## INSTRUCTIONS FOR THE TASK
Track down the lines that contain "scene" and copy them.
** START OF PROVIDED DATA **
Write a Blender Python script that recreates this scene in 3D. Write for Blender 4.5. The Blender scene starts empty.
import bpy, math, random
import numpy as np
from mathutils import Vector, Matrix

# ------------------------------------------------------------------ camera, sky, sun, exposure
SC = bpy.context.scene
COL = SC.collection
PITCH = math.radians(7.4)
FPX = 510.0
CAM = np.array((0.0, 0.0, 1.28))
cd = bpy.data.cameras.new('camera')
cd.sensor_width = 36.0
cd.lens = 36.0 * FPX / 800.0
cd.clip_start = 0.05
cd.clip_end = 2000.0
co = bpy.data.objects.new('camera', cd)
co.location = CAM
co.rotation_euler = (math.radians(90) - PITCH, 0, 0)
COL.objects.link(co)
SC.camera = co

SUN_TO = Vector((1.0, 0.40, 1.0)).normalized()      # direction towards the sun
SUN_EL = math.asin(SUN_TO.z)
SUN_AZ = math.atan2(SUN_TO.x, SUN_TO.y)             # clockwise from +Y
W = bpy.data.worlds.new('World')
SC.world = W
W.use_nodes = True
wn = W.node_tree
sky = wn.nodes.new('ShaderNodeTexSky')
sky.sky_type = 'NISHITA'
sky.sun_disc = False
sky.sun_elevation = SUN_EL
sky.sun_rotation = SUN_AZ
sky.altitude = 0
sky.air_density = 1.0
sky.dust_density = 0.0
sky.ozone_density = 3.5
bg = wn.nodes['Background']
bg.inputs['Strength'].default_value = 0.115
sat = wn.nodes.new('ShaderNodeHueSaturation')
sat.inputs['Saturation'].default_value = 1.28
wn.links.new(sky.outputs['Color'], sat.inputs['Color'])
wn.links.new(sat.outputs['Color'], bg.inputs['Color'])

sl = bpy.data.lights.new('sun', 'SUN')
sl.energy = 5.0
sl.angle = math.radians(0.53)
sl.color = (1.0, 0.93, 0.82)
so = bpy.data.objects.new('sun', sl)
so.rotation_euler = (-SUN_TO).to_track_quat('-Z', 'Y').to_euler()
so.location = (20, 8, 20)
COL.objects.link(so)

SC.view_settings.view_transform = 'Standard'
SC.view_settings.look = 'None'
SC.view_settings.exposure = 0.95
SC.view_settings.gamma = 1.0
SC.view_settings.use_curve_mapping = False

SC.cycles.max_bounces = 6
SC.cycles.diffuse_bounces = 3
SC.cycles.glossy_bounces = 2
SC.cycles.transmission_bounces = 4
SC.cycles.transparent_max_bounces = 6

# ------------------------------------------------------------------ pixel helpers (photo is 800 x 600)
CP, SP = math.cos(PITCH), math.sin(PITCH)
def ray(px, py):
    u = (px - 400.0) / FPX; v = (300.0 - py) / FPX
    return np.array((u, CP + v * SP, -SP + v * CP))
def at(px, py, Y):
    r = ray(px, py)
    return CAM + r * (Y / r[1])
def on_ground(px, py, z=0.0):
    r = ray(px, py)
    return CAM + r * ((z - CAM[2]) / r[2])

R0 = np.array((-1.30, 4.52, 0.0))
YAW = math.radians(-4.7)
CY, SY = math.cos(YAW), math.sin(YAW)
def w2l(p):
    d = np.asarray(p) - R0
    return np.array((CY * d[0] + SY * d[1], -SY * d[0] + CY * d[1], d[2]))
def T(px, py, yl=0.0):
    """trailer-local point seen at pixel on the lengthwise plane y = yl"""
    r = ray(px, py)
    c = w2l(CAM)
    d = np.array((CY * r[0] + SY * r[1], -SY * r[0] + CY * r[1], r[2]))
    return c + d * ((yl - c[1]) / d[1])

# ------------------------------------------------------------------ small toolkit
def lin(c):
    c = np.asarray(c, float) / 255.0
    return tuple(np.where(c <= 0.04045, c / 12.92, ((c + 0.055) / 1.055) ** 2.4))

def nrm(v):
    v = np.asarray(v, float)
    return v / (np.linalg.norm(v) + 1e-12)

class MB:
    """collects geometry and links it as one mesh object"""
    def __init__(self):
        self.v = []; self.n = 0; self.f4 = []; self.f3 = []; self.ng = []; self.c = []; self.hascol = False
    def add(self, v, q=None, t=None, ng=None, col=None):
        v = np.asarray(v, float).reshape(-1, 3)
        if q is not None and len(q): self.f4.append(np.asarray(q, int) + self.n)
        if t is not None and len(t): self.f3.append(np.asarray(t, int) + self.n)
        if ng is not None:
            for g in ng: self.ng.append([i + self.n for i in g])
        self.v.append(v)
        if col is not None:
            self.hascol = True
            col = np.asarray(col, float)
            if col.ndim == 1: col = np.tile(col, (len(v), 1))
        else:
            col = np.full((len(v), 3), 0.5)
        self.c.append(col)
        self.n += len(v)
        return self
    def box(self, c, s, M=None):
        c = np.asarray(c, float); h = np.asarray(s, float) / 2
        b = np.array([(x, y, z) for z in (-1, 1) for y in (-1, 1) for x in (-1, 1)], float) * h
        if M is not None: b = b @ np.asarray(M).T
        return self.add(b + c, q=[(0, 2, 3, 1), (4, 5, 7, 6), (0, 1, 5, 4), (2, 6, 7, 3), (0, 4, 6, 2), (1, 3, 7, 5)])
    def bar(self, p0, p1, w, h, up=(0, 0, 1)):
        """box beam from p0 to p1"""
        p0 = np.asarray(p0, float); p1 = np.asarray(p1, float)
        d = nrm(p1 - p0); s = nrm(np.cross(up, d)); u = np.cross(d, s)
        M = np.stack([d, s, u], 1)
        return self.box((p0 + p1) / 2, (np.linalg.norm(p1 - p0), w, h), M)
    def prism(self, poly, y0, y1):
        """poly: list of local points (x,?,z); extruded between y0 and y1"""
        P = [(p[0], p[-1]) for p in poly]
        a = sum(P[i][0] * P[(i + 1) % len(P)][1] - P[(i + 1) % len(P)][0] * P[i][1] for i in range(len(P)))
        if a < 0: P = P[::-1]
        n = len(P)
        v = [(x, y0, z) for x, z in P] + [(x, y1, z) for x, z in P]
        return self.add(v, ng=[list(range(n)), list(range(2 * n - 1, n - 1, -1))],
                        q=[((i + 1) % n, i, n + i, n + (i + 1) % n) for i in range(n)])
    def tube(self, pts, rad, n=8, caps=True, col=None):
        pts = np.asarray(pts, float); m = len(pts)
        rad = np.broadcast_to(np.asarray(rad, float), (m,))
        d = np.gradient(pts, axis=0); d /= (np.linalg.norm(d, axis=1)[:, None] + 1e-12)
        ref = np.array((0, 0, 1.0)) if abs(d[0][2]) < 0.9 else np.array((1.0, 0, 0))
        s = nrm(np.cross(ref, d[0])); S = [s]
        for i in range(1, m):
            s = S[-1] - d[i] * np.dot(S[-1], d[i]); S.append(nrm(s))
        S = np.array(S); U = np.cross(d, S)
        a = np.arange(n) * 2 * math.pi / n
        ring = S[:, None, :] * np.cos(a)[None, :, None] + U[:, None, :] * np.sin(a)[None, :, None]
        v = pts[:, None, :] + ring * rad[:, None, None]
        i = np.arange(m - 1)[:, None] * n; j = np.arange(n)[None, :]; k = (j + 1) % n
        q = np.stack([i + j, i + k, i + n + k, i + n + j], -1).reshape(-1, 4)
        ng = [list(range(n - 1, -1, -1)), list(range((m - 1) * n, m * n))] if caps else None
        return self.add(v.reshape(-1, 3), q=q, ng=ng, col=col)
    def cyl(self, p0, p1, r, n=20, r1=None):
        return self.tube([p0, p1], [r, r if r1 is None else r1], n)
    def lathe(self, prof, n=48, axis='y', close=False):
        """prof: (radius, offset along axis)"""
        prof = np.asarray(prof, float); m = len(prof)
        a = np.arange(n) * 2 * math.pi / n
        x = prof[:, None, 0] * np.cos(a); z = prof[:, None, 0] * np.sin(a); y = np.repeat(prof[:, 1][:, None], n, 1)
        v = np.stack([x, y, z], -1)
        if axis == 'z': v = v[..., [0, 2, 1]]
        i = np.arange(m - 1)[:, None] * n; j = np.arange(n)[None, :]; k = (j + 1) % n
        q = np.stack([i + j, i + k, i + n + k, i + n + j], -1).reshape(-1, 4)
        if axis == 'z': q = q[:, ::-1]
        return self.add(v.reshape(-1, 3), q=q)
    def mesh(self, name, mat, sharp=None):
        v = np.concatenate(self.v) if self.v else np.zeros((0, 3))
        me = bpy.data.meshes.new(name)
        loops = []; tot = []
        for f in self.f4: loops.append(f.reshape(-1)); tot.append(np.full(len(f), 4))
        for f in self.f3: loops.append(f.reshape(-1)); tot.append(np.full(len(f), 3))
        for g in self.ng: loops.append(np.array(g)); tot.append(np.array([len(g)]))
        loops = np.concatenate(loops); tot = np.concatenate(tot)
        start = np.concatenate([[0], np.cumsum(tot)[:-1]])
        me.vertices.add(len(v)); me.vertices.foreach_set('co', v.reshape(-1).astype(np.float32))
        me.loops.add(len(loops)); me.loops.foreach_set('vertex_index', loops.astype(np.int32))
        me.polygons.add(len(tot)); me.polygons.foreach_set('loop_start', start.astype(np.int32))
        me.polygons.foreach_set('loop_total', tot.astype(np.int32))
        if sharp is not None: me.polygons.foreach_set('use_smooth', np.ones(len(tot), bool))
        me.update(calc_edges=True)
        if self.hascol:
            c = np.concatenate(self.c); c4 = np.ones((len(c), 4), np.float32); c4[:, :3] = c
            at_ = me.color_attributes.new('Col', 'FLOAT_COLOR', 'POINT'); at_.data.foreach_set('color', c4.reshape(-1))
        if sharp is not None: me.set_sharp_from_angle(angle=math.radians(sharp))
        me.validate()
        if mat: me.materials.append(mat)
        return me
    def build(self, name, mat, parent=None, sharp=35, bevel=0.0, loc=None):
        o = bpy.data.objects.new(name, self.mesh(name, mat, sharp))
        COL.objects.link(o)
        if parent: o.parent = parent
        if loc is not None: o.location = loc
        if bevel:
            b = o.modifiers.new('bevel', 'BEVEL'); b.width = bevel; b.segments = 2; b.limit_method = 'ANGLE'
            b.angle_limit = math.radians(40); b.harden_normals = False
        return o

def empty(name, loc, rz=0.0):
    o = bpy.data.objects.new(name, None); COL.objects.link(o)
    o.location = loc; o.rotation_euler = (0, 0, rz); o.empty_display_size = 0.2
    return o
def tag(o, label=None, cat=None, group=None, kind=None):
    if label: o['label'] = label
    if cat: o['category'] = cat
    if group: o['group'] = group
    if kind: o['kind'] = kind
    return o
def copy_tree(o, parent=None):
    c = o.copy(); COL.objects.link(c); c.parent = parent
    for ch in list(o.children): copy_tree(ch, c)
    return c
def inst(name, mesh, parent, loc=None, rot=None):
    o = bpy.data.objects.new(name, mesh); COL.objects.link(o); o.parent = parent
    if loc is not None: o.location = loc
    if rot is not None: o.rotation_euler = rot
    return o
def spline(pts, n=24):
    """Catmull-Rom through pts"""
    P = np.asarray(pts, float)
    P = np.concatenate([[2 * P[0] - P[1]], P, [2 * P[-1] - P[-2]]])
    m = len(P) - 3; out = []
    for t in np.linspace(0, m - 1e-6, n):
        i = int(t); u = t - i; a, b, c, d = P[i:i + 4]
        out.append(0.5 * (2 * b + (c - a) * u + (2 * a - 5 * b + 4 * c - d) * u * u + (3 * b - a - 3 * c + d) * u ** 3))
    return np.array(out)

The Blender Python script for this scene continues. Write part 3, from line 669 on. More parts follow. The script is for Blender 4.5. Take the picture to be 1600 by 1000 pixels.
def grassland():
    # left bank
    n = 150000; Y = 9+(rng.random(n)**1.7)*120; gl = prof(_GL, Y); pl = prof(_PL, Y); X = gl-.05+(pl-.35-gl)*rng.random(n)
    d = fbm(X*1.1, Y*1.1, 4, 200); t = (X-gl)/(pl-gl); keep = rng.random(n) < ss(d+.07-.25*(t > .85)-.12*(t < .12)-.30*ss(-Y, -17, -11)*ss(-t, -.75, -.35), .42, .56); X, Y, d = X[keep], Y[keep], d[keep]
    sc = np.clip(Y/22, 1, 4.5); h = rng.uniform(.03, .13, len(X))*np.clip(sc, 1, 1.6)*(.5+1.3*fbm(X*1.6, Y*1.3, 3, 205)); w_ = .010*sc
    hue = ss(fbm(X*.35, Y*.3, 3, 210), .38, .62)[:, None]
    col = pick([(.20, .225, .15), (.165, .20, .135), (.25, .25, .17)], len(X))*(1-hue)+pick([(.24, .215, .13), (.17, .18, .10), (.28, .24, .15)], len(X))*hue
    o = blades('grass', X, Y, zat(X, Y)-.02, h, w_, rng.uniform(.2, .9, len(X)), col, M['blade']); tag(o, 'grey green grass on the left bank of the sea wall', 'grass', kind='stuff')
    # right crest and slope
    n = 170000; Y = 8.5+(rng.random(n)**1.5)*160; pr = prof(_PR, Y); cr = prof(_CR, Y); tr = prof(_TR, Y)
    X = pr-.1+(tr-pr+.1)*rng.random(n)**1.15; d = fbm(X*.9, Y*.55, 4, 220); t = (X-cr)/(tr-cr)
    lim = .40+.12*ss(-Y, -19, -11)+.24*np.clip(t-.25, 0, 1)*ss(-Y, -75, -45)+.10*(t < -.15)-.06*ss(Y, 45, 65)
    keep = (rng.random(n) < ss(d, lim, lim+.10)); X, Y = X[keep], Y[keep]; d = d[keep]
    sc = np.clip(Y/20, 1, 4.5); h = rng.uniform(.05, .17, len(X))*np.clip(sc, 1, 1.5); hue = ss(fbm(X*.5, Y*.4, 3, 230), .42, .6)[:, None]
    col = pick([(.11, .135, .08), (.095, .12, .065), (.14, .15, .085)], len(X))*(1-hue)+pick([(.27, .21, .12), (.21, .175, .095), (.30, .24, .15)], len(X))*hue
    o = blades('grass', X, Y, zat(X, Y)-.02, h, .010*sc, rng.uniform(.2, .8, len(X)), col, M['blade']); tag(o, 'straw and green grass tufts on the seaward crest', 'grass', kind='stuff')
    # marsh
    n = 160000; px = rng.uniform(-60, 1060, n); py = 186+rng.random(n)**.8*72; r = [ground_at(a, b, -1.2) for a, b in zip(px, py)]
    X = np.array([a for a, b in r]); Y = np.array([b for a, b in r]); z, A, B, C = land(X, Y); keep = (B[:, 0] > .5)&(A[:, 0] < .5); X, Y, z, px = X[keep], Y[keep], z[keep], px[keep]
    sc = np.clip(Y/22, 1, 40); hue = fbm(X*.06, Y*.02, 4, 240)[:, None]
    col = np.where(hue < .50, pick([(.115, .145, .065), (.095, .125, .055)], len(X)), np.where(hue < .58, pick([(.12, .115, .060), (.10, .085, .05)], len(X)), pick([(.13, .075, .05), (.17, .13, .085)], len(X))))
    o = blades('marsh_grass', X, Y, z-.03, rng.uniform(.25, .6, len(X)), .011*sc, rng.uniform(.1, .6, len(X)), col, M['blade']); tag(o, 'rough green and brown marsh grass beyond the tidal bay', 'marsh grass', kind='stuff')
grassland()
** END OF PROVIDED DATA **
## EXERCISE ANSWER
Write a Blender Python script that recreates this scene in 3D. Write for Blender 4.5. The Blender scene starts empty.
SC = bpy.context.scene
The Blender Python script for this scene continues. Write part 3, from line 669 on. More parts follow. The script is for Blender 4.5. Take the picture to be 1600 by 1000 pixels.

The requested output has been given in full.